** start of MATERIALS PROVIDED **

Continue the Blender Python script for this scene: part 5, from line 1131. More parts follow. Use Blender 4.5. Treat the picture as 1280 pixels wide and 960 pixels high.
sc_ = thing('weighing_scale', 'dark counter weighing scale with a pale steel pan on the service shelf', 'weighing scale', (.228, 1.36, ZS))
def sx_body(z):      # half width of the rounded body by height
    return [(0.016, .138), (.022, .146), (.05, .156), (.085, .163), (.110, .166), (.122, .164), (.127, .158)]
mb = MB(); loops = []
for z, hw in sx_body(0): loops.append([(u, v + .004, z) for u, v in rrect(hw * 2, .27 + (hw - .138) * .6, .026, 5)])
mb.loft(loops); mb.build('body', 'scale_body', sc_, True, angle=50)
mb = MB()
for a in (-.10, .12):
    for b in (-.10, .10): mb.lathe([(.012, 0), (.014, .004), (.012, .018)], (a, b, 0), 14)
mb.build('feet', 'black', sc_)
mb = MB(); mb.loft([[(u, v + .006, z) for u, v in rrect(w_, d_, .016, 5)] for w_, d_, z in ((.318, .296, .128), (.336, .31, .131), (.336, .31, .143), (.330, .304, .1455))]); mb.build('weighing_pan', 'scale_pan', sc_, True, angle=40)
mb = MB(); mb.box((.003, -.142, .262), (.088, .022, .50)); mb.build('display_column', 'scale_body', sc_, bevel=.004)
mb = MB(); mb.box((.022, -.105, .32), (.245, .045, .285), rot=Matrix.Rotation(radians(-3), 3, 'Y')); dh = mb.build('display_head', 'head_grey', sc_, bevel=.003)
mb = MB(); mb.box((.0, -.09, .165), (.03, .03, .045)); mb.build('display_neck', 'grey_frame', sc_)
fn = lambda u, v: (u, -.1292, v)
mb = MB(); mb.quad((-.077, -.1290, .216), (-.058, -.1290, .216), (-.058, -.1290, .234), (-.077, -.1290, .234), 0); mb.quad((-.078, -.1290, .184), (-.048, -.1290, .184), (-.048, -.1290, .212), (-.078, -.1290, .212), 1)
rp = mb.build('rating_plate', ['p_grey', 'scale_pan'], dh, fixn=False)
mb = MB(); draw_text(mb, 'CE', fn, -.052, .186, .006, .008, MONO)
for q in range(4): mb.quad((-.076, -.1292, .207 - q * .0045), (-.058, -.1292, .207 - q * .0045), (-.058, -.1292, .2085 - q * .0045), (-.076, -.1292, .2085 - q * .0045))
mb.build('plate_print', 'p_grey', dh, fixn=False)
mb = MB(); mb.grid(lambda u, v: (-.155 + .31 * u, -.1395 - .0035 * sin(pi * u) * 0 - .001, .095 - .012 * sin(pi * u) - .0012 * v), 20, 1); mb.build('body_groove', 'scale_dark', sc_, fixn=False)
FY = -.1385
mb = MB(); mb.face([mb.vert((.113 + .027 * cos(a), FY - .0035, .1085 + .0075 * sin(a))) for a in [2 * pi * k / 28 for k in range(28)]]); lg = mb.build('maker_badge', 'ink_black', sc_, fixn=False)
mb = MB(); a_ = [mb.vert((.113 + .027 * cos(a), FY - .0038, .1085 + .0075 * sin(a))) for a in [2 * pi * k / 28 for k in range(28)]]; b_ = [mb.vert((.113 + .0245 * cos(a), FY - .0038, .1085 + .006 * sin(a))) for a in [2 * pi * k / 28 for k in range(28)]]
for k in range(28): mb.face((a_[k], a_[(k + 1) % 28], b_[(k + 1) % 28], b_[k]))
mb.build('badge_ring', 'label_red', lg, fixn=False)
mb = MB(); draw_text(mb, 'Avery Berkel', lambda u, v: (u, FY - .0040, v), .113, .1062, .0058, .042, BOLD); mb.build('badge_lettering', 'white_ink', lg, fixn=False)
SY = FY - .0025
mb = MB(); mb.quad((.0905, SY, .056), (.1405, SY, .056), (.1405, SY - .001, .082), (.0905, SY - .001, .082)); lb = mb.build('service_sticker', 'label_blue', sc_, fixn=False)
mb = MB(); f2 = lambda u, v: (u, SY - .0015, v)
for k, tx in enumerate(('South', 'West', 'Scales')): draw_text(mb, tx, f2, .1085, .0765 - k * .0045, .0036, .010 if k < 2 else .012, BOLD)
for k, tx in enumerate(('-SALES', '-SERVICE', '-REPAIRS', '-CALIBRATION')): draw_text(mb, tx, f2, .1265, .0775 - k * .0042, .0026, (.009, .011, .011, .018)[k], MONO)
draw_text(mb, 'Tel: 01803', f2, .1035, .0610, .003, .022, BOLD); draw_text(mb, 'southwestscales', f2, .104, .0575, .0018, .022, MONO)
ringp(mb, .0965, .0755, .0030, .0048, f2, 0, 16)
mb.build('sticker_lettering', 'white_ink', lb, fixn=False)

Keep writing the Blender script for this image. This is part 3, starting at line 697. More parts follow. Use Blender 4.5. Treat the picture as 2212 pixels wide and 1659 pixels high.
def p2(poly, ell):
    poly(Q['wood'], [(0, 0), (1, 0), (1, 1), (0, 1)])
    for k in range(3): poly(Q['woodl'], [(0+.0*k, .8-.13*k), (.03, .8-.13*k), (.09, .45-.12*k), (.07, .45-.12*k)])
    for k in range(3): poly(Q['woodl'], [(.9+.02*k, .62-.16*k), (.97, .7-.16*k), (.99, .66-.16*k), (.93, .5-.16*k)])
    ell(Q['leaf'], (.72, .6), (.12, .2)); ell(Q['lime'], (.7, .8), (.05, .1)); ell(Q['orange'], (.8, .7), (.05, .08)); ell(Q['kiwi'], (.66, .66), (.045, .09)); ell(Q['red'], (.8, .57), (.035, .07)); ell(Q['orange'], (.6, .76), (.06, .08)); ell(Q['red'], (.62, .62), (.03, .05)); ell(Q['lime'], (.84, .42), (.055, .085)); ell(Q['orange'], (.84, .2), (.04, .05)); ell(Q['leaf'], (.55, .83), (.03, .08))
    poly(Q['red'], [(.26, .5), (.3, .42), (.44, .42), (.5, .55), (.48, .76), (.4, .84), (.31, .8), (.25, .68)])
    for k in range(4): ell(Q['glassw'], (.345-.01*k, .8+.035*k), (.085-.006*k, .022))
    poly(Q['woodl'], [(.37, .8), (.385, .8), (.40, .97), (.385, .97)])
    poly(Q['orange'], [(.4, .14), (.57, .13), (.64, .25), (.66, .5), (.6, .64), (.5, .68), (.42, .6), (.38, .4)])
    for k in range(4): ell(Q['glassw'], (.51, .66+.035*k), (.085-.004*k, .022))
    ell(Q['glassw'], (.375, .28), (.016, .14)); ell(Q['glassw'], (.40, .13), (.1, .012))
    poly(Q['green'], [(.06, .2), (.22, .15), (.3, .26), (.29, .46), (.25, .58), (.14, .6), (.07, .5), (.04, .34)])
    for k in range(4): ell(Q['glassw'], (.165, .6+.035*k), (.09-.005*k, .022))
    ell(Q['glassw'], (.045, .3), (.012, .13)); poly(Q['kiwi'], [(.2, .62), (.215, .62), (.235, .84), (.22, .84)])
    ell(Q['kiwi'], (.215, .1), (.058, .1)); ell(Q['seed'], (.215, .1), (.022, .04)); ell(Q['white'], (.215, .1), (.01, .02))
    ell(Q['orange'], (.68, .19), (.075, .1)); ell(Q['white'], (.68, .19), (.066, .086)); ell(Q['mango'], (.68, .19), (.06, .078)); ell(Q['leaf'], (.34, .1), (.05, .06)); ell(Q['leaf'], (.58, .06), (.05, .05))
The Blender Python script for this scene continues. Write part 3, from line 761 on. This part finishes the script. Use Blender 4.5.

** end of MATERIALS PROVIDED **

PROBLEM DESCRIPTION =
Output the listing above without altering a single character.

WRITTEN REPLY =
Continue the Blender Python script for this scene: part 5, from line 1131. More parts follow. Use Blender 4.5. Treat the picture as 1280 pixels wide and 960 pixels high.
sc_ = thing('weighing_scale', 'dark counter weighing scale with a pale steel pan on the service shelf', 'weighing scale', (.228, 1.36, ZS))
def sx_body(z):      # half width of the rounded body by height
    return [(0.016, .138), (.022, .146), (.05, .156), (.085, .163), (.110, .166), (.122, .164), (.127, .158)]
mb = MB(); loops = []
for z, hw in sx_body(0): loops.append([(u, v + .004, z) for u, v in rrect(hw * 2, .27 + (hw - .138) * .6, .026, 5)])
mb.loft(loops); mb.build('body', 'scale_body', sc_, True, angle=50)
mb = MB()
for a in (-.10, .12):
    for b in (-.10, .10): mb.lathe([(.012, 0), (.014, .004), (.012, .018)], (a, b, 0), 14)
mb.build('feet', 'black', sc_)
mb = MB(); mb.loft([[(u, v + .006, z) for u, v in rrect(w_, d_, .016, 5)] for w_, d_, z in ((.318, .296, .128), (.336, .31, .131), (.336, .31, .143), (.330, .304, .1455))]); mb.build('weighing_pan', 'scale_pan', sc_, True, angle=40)
mb = MB(); mb.box((.003, -.142, .262), (.088, .022, .50)); mb.build('display_column', 'scale_body', sc_, bevel=.004)
mb = MB(); mb.box((.022, -.105, .32), (.245, .045, .285), rot=Matrix.Rotation(radians(-3), 3, 'Y')); dh = mb.build('display_head', 'head_grey', sc_, bevel=.003)
mb = MB(); mb.box((.0, -.09, .165), (.03, .03, .045)); mb.build('display_neck', 'grey_frame', sc_)
fn = lambda u, v: (u, -.1292, v)
mb = MB(); mb.quad((-.077, -.1290, .216), (-.058, -.1290, .216), (-.058, -.1290, .234), (-.077, -.1290, .234), 0); mb.quad((-.078, -.1290, .184), (-.048, -.1290, .184), (-.048, -.1290, .212), (-.078, -.1290, .212), 1)
rp = mb.build('rating_plate', ['p_grey', 'scale_pan'], dh, fixn=False)
mb = MB(); draw_text(mb, 'CE', fn, -.052, .186, .006, .008, MONO)
for q in range(4): mb.quad((-.076, -.1292, .207 - q * .0045), (-.058, -.1292, .207 - q * .0045), (-.058, -.1292, .2085 - q * .0045), (-.076, -.1292, .2085 - q * .0045))
mb.build('plate_print', 'p_grey', dh, fixn=False)
mb = MB(); mb.grid(lambda u, v: (-.155 + .31 * u, -.1395 - .0035 * sin(pi * u) * 0 - .001, .095 - .012 * sin(pi * u) - .0012 * v), 20, 1); mb.build('body_groove', 'scale_dark', sc_, fixn=False)
FY = -.1385
mb = MB(); mb.face([mb.vert((.113 + .027 * cos(a), FY - .0035, .1085 + .0075 * sin(a))) for a in [2 * pi * k / 28 for k in range(28)]]); lg = mb.build('maker_badge', 'ink_black', sc_, fixn=False)
mb = MB(); a_ = [mb.vert((.113 + .027 * cos(a), FY - .0038, .1085 + .0075 * sin(a))) for a in [2 * pi * k / 28 for k in range(28)]]; b_ = [mb.vert((.113 + .0245 * cos(a), FY - .0038, .1085 + .006 * sin(a))) for a in [2 * pi * k / 28 for k in range(28)]]
for k in range(28): mb.face((a_[k], a_[(k + 1) % 28], b_[(k + 1) % 28], b_[k]))
mb.build('badge_ring', 'label_red', lg, fixn=False)
mb = MB(); draw_text(mb, 'Avery Berkel', lambda u, v: (u, FY - .0040, v), .113, .1062, .0058, .042, BOLD); mb.build('badge_lettering', 'white_ink', lg, fixn=False)
SY = FY - .0025
mb = MB(); mb.quad((.0905, SY, .056), (.1405, SY, .056), (.1405, SY - .001, .082), (.0905, SY - .001, .082)); lb = mb.build('service_sticker', 'label_blue', sc_, fixn=False)
mb = MB(); f2 = lambda u, v: (u, SY - .0015, v)
for k, tx in enumerate(('South', 'West', 'Scales')): draw_text(mb, tx, f2, .1085, .0765 - k * .0045, .0036, .010 if k < 2 else .012, BOLD)
for k, tx in enumerate(('-SALES', '-SERVICE', '-REPAIRS', '-CALIBRATION')): draw_text(mb, tx, f2, .1265, .0775 - k * .0042, .0026, (.009, .011, .011, .018)[k], MONO)
draw_text(mb, 'Tel: 01803', f2, .1035, .0610, .003, .022, BOLD); draw_text(mb, 'southwestscales', f2, .104, .0575, .0018, .022, MONO)
ringp(mb, .0965, .0755, .0030, .0048, f2, 0, 16)
mb.build('sticker_lettering', 'white_ink', lb, fixn=False)

Keep writing the Blender script for this image. This is part 3, starting at line 697. More parts follow. Use Blender 4.5. Treat the picture as 2212 pixels wide and 1659 pixels high.
def p2(poly, ell):
    poly(Q['wood'], [(0, 0), (1, 0), (1, 1), (0, 1)])
    for k in range(3): poly(Q['woodl'], [(0+.0*k, .8-.13*k), (.03, .8-.13*k), (.09, .45-.12*k), (.07, .45-.12*k)])
    for k in range(3): poly(Q['woodl'], [(.9+.02*k, .62-.16*k), (.97, .7-.16*k), (.99, .66-.16*k), (.93, .5-.16*k)])
    ell(Q['leaf'], (.72, .6), (.12, .2)); ell(Q['lime'], (.7, .8), (.05, .1)); ell(Q['orange'], (.8, .7), (.05, .08)); ell(Q['kiwi'], (.66, .66), (.045, .09)); ell(Q['red'], (.8, .57), (.035, .07)); ell(Q['orange'], (.6, .76), (.06, .08)); ell(Q['red'], (.62, .62), (.03, .05)); ell(Q['lime'], (.84, .42), (.055, .085)); ell(Q['orange'], (.84, .2), (.04, .05)); ell(Q['leaf'], (.55, .83), (.03, .08))
    poly(Q['red'], [(.26, .5), (.3, .42), (.44, .42), (.5, .55), (.48, .76), (.4, .84), (.31, .8), (.25, .68)])
    for k in range(4): ell(Q['glassw'], (.345-.01*k, .8+.035*k), (.085-.006*k, .022))
    poly(Q['woodl'], [(.37, .8), (.385, .8), (.40, .97), (.385, .97)])
    poly(Q['orange'], [(.4, .14), (.57, .13), (.64, .25), (.66, .5), (.6, .64), (.5, .68), (.42, .6), (.38, .4)])
    for k in range(4): ell(Q['glassw'], (.51, .66+.035*k), (.085-.004*k, .022))
    ell(Q['glassw'], (.375, .28), (.016, .14)); ell(Q['glassw'], (.40, .13), (.1, .012))
    poly(Q['green'], [(.06, .2), (.22, .15), (.3, .26), (.29, .46), (.25, .58), (.14, .6), (.07, .5), (.04, .34)])
    for k in range(4): ell(Q['glassw'], (.165, .6+.035*k), (.09-.005*k, .022))
    ell(Q['glassw'], (.045, .3), (.012, .13)); poly(Q['kiwi'], [(.2, .62), (.215, .62), (.235, .84), (.22, .84)])
    ell(Q['kiwi'], (.215, .1), (.058, .1)); ell(Q['seed'], (.215, .1), (.022, .04)); ell(Q['white'], (.215, .1), (.01, .02))
    ell(Q['orange'], (.68, .19), (.075, .1)); ell(Q['white'], (.68, .19), (.066, .086)); ell(Q['mango'], (.68, .19), (.06, .078)); ell(Q['leaf'], (.34, .1), (.05, .06)); ell(Q['leaf'], (.58, .06), (.05, .05))
The Blender Python script for this scene continues. Write part 3, from line 761 on. This part finishes the script. Use Blender 4.5.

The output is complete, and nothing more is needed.